12.7: The 1st referee should pay attention to screening during the execution of the service when a player or group of players of the serving team, waving arms, jumping or moving sideways or by standing grouped, prevent their opponent from seeing the server and flight path of the ball (i.e. both criteria need to be satisfied for player actions/positions to be judged as a screen).So if the served ball can be seen clearly throughout its path, until it crosses the net to the opponent, it cannot be considered as a screen.

  • Would it be possible to add a reference to this? It seems to be a good answer, and would benefit from a reference. – TrueDub Jul 25 '16 at 16:20
  • Added a bit, but most of it comes from personal experience as an international linesman, I regularly discuss issues like this with the referees. – Ronald Meijer Jul 26 '16 at 10:31
  • The FIVB rules 12.5.1 and 12.5.2 state in "legalese" what Ronald has said here. The most important aspect people fail to mention is the flight of the ball. – Zonker.in.Geneva Oct 17 at 8:24

Players on the serving team can take any legal position on the court they want, but they cannot jump around, wave their arms, or move laterally during the execution of the service.

If a player on the receiving team can't see the server, it's his/her responsibility to move.

A screening call would only be whistled a fault if the trajectory of the ball's flight passes from the server, over the player/players and to the other side. So, if you have 2-3 guys bunched at the net near position III, but the service goes straight down the sideline, a screening fault would not be whistled, because the ball didn't travel over the people at the net.

In practice, since neither the 1st or 2nd ref have a good enough angle to see the trajectory of the ball - especially at the higher levels of competition - screening is rarely whistled.

It's a rule without teeth.

It is a really fine line. I would say that if all of the front row players are standing close together that can potentially be really close to screening. Many of these professional guys are already really big and if they were standing by themselves they would already be screening a bit.
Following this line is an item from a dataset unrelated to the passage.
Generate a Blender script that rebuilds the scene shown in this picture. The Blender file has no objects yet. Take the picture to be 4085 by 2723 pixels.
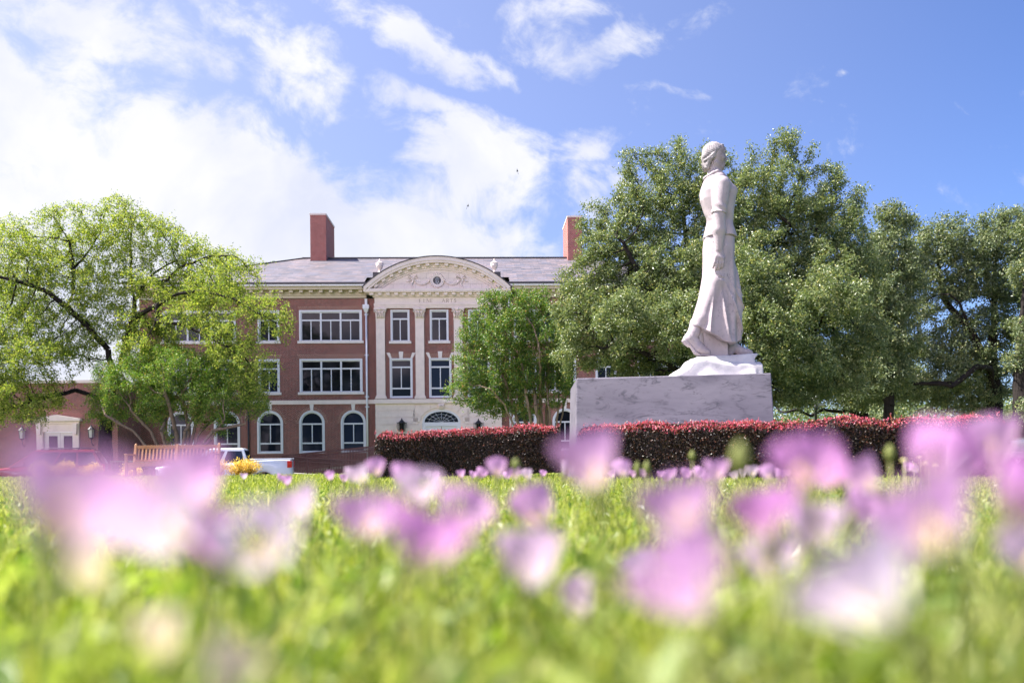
import bpy, math, random
import numpy as np
from mathutils import Matrix, Vector

R = math.radians
rng = np.random.default_rng(7)
random.seed(7)
SC = bpy.context.scene
COL = SC.collection

# ------------------------------------------------------------------ camera
F_PX, CX, HY, ROLL, CAMZ = 3400.0, 2042.5, 1815.0, 0.010, 0.35   # in pixels of the 4085 px wide photograph
cr, sr = math.cos(ROLL), math.sin(ROLL)
cam_d = bpy.data.cameras.new('camera')
cam = bpy.data.objects.new('camera', cam_d)
COL.objects.link(cam)
cam.matrix_world = Matrix(((cr, sr, 0, 0), (0, 0, -1, 0), (-sr, cr, 0, CAMZ), (0, 0, 0, 1)))
cam_d.sensor_width = 36.0
cam_d.lens = 36.0 * F_PX / 4085.0
cam_d.shift_y = (HY - 1361.5) / 4085.0
cam_d.clip_start, cam_d.clip_end = 0.02, 6000.0
cam_d.dof.use_dof = True
cam_d.dof.focus_distance = 28.0
cam_d.dof.aperture_fstop = 1.75
SC.camera = cam

def at(px, py, Y):
    """pixel of the photograph -> world point at depth Y"""
    u, v = (px - CX) / F_PX, (HY - py) / F_PX
    return Vector(((u * cr + v * sr) * Y, Y, CAMZ + (-u * sr + v * cr) * Y))

# ------------------------------------------------------------------ light and sky
SUN_EL, SUN_AZ = R(56), R(-88)          # azimuth clockwise from +Y: nearly due left, slightly behind the picture plane
sun_dir = Vector((math.cos(SUN_EL) * math.sin(SUN_AZ), math.cos(SUN_EL) * math.cos(SUN_AZ), math.sin(SUN_EL)))
sl = bpy.data.lights.new('sun', 'SUN')
sl.energy = 3.3
sl.angle = R(0.5)
sl.color = (1.0, 0.94, 0.90)
so = bpy.data.objects.new('sun', sl)
so.rotation_euler = (-sun_dir).to_track_quat('-Z', 'Y').to_euler()
so.location = (-20, 5, 30)
COL.objects.link(so)

SC.view_settings.view_transform = 'Standard'
SC.view_settings.look = 'None'
SC.view_settings.gamma = 1.0
SC.view_settings.use_curve_mapping = False
SC.view_settings.exposure = 2.25

W = bpy.data.worlds.new('World')
SC.world = W
W.use_nodes = True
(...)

Generally they are not intentionally screening. I think the front row players raise their arms as a way to prepare for blocking. At least that's what our coach use to train us to do. It may be more of a psychological thing for us and an intimidation thing for the opponents.

In earlier times players used to put the hands up in a rather static manner near the net while their team is servicing. this shades the server from opposition. But according to the changed rule you cant keep a fully stretched stationary arms above your head while you are in the 3m box and your team is serving. But still a semi stretched or moving arm is allowed. it might be the referees' will, but most of them agree to it this way.

  • There is no reference to this in the FIVB rules. Can you provide a citation? – Zonker.in.Geneva Oct 17 at 8:08

The front row players can half-stretch their arms during the serve, without moving them. They can move and shift their position only after the ball has crossed the net into the opponent court. Since the players are quite tall, stretching the arms above the net's height is considered a screening foul.